■ TO BE DONE:
Write the material out again, line by line, exactly as it is.

■ DATA ROWS:
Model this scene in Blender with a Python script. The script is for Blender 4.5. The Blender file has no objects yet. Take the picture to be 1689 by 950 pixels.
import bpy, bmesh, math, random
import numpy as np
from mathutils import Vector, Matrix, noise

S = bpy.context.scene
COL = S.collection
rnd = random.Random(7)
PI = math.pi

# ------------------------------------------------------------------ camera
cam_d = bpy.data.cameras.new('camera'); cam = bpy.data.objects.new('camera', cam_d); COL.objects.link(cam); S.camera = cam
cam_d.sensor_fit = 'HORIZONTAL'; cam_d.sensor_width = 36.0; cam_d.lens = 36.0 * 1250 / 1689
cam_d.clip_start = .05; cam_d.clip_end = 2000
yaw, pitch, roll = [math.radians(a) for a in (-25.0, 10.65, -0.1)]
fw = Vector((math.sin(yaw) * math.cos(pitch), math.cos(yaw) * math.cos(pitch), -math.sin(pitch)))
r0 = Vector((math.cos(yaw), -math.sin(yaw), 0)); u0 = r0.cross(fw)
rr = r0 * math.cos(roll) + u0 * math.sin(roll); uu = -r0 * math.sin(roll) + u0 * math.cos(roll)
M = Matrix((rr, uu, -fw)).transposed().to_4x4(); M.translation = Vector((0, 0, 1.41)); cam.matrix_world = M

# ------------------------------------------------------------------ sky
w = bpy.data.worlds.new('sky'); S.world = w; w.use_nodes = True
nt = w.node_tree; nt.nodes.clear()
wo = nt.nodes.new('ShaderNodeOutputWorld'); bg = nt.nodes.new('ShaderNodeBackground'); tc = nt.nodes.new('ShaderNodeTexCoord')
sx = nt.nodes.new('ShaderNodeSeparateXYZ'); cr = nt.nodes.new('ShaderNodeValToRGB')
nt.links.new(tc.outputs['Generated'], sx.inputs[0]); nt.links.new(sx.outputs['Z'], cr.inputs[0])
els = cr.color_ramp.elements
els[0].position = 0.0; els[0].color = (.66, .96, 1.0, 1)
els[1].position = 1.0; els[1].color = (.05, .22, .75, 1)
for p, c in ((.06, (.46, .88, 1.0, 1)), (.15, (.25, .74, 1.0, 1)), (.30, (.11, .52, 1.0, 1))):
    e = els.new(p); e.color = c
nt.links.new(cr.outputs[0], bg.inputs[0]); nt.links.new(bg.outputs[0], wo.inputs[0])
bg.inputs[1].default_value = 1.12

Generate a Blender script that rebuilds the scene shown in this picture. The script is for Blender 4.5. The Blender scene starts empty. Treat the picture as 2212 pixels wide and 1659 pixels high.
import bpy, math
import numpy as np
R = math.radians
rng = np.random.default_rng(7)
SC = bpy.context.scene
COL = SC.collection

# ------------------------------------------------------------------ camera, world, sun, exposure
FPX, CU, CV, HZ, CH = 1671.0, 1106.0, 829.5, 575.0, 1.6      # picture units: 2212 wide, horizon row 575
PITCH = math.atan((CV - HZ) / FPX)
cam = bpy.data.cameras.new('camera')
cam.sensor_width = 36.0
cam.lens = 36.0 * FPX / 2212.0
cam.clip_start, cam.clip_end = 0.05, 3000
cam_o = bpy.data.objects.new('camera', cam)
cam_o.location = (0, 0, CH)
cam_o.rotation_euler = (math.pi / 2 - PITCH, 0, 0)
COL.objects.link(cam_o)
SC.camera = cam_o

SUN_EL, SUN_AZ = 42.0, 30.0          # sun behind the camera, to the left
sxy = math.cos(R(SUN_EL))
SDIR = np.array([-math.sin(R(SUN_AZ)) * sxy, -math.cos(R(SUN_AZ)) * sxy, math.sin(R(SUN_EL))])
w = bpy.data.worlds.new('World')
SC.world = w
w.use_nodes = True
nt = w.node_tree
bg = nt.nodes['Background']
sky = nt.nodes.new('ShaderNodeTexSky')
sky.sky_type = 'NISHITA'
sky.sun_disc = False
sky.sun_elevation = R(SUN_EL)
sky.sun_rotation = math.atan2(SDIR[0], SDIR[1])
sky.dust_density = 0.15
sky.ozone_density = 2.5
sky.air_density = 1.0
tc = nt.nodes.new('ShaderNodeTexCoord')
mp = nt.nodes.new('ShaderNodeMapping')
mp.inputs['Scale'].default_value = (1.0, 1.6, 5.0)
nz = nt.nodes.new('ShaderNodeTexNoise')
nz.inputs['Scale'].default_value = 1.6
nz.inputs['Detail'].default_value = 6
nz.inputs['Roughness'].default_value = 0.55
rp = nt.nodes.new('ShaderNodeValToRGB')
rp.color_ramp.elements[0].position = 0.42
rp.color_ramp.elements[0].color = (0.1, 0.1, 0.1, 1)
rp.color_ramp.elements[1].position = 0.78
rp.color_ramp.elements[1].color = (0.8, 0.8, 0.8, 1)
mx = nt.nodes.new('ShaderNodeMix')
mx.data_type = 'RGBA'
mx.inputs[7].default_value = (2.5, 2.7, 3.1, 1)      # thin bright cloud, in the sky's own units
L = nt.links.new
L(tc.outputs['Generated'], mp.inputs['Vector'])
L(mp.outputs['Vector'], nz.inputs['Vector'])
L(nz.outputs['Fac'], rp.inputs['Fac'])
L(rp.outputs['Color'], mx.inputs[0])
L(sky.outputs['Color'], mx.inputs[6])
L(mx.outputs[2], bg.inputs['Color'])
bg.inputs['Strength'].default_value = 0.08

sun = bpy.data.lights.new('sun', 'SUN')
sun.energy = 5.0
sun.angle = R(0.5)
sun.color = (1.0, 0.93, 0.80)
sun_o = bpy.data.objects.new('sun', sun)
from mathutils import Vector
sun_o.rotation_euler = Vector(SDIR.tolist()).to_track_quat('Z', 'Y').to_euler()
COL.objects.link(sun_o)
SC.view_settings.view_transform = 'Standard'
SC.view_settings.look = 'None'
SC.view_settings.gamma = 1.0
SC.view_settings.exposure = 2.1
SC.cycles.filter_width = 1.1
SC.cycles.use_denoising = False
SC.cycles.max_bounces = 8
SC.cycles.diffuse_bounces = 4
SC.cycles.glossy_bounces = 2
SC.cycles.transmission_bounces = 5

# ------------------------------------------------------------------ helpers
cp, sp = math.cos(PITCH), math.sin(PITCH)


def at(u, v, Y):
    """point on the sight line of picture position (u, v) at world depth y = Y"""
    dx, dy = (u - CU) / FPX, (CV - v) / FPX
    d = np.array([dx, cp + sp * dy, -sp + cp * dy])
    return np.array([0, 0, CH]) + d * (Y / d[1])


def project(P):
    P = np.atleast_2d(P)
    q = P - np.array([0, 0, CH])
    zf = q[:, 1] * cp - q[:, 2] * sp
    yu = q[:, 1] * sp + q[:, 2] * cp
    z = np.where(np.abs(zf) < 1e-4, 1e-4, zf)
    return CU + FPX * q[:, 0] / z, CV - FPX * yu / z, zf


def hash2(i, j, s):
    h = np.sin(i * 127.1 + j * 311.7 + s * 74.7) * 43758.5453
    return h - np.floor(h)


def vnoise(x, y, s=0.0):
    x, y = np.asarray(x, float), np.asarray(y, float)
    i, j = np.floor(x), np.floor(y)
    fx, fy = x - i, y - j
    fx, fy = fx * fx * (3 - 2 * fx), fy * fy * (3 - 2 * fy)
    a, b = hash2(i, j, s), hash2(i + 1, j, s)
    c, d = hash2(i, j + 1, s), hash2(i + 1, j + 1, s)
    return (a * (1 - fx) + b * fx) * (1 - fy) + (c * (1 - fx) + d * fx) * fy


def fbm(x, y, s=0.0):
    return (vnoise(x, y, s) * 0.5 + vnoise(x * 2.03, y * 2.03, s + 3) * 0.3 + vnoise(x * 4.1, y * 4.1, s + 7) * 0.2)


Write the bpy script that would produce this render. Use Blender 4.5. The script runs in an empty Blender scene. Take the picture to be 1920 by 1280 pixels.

■ RESPONSE:
Model this scene in Blender with a Python script. The script is for Blender 4.5. The Blender file has no objects yet. Take the picture to be 1689 by 950 pixels.
import bpy, bmesh, math, random
import numpy as np
from mathutils import Vector, Matrix, noise

S = bpy.context.scene
COL = S.collection
rnd = random.Random(7)
PI = math.pi

# ------------------------------------------------------------------ camera
cam_d = bpy.data.cameras.new('camera'); cam = bpy.data.objects.new('camera', cam_d); COL.objects.link(cam); S.camera = cam
cam_d.sensor_fit = 'HORIZONTAL'; cam_d.sensor_width = 36.0; cam_d.lens = 36.0 * 1250 / 1689
cam_d.clip_start = .05; cam_d.clip_end = 2000
yaw, pitch, roll = [math.radians(a) for a in (-25.0, 10.65, -0.1)]
fw = Vector((math.sin(yaw) * math.cos(pitch), math.cos(yaw) * math.cos(pitch), -math.sin(pitch)))
r0 = Vector((math.cos(yaw), -math.sin(yaw), 0)); u0 = r0.cross(fw)
rr = r0 * math.cos(roll) + u0 * math.sin(roll); uu = -r0 * math.sin(roll) + u0 * math.cos(roll)
M = Matrix((rr, uu, -fw)).transposed().to_4x4(); M.translation = Vector((0, 0, 1.41)); cam.matrix_world = M

# ------------------------------------------------------------------ sky
w = bpy.data.worlds.new('sky'); S.world = w; w.use_nodes = True
nt = w.node_tree; nt.nodes.clear()
wo = nt.nodes.new('ShaderNodeOutputWorld'); bg = nt.nodes.new('ShaderNodeBackground'); tc = nt.nodes.new('ShaderNodeTexCoord')
sx = nt.nodes.new('ShaderNodeSeparateXYZ'); cr = nt.nodes.new('ShaderNodeValToRGB')
nt.links.new(tc.outputs['Generated'], sx.inputs[0]); nt.links.new(sx.outputs['Z'], cr.inputs[0])
els = cr.color_ramp.elements
els[0].position = 0.0; els[0].color = (.66, .96, 1.0, 1)
els[1].position = 1.0; els[1].color = (.05, .22, .75, 1)
for p, c in ((.06, (.46, .88, 1.0, 1)), (.15, (.25, .74, 1.0, 1)), (.30, (.11, .52, 1.0, 1))):
    e = els.new(p); e.color = c
nt.links.new(cr.outputs[0], bg.inputs[0]); nt.links.new(bg.outputs[0], wo.inputs[0])
bg.inputs[1].default_value = 1.12

Generate a Blender script that rebuilds the scene shown in this picture. The script is for Blender 4.5. The Blender scene starts empty. Treat the picture as 2212 pixels wide and 1659 pixels high.
import bpy, math
import numpy as np
R = math.radians
rng = np.random.default_rng(7)
SC = bpy.context.scene
COL = SC.collection

# ------------------------------------------------------------------ camera, world, sun, exposure
FPX, CU, CV, HZ, CH = 1671.0, 1106.0, 829.5, 575.0, 1.6      # picture units: 2212 wide, horizon row 575
PITCH = math.atan((CV - HZ) / FPX)
cam = bpy.data.cameras.new('camera')
cam.sensor_width = 36.0
cam.lens = 36.0 * FPX / 2212.0
cam.clip_start, cam.clip_end = 0.05, 3000
cam_o = bpy.data.objects.new('camera', cam)
cam_o.location = (0, 0, CH)
cam_o.rotation_euler = (math.pi / 2 - PITCH, 0, 0)
COL.objects.link(cam_o)
SC.camera = cam_o

SUN_EL, SUN_AZ = 42.0, 30.0          # sun behind the camera, to the left
sxy = math.cos(R(SUN_EL))
SDIR = np.array([-math.sin(R(SUN_AZ)) * sxy, -math.cos(R(SUN_AZ)) * sxy, math.sin(R(SUN_EL))])
w = bpy.data.worlds.new('World')
SC.world = w
w.use_nodes = True
nt = w.node_tree
bg = nt.nodes['Background']
sky = nt.nodes.new('ShaderNodeTexSky')
sky.sky_type = 'NISHITA'
sky.sun_disc = False
sky.sun_elevation = R(SUN_EL)
sky.sun_rotation = math.atan2(SDIR[0], SDIR[1])
sky.dust_density = 0.15
sky.ozone_density = 2.5
sky.air_density = 1.0
tc = nt.nodes.new('ShaderNodeTexCoord')
mp = nt.nodes.new('ShaderNodeMapping')
mp.inputs['Scale'].default_value = (1.0, 1.6, 5.0)
nz = nt.nodes.new('ShaderNodeTexNoise')
nz.inputs['Scale'].default_value = 1.6
nz.inputs['Detail'].default_value = 6
nz.inputs['Roughness'].default_value = 0.55
rp = nt.nodes.new('ShaderNodeValToRGB')
rp.color_ramp.elements[0].position = 0.42
rp.color_ramp.elements[0].color = (0.1, 0.1, 0.1, 1)
rp.color_ramp.elements[1].position = 0.78
rp.color_ramp.elements[1].color = (0.8, 0.8, 0.8, 1)
mx = nt.nodes.new('ShaderNodeMix')
mx.data_type = 'RGBA'
mx.inputs[7].default_value = (2.5, 2.7, 3.1, 1)      # thin bright cloud, in the sky's own units
L = nt.links.new
L(tc.outputs['Generated'], mp.inputs['Vector'])
L(mp.outputs['Vector'], nz.inputs['Vector'])
L(nz.outputs['Fac'], rp.inputs['Fac'])
L(rp.outputs['Color'], mx.inputs[0])
L(sky.outputs['Color'], mx.inputs[6])
L(mx.outputs[2], bg.inputs['Color'])
bg.inputs['Strength'].default_value = 0.08

sun = bpy.data.lights.new('sun', 'SUN')
sun.energy = 5.0
sun.angle = R(0.5)
sun.color = (1.0, 0.93, 0.80)
sun_o = bpy.data.objects.new('sun', sun)
from mathutils import Vector
sun_o.rotation_euler = Vector(SDIR.tolist()).to_track_quat('Z', 'Y').to_euler()
COL.objects.link(sun_o)
SC.view_settings.view_transform = 'Standard'
SC.view_settings.look = 'None'
SC.view_settings.gamma = 1.0
SC.view_settings.exposure = 2.1
SC.cycles.filter_width = 1.1
SC.cycles.use_denoising = False
SC.cycles.max_bounces = 8
SC.cycles.diffuse_bounces = 4
SC.cycles.glossy_bounces = 2
SC.cycles.transmission_bounces = 5

# ------------------------------------------------------------------ helpers
cp, sp = math.cos(PITCH), math.sin(PITCH)


def at(u, v, Y):
    """point on the sight line of picture position (u, v) at world depth y = Y"""
    dx, dy = (u - CU) / FPX, (CV - v) / FPX
    d = np.array([dx, cp + sp * dy, -sp + cp * dy])
    return np.array([0, 0, CH]) + d * (Y / d[1])


def project(P):
    P = np.atleast_2d(P)
    q = P - np.array([0, 0, CH])
    zf = q[:, 1] * cp - q[:, 2] * sp
    yu = q[:, 1] * sp + q[:, 2] * cp
    z = np.where(np.abs(zf) < 1e-4, 1e-4, zf)
    return CU + FPX * q[:, 0] / z, CV - FPX * yu / z, zf


def hash2(i, j, s):
    h = np.sin(i * 127.1 + j * 311.7 + s * 74.7) * 43758.5453
    return h - np.floor(h)


def vnoise(x, y, s=0.0):
    x, y = np.asarray(x, float), np.asarray(y, float)
    i, j = np.floor(x), np.floor(y)
    fx, fy = x - i, y - j
    fx, fy = fx * fx * (3 - 2 * fx), fy * fy * (3 - 2 * fy)
    a, b = hash2(i, j, s), hash2(i + 1, j, s)
    c, d = hash2(i, j + 1, s), hash2(i + 1, j + 1, s)
    return (a * (1 - fx) + b * fx) * (1 - fy) + (c * (1 - fx) + d * fx) * fy


def fbm(x, y, s=0.0):
    return (vnoise(x, y, s) * 0.5 + vnoise(x * 2.03, y * 2.03, s + 3) * 0.3 + vnoise(x * 4.1, y * 4.1, s + 7) * 0.2)


Write the bpy script that would produce this render. Use Blender 4.5. The script runs in an empty Blender scene. Take the picture to be 1920 by 1280 pixels.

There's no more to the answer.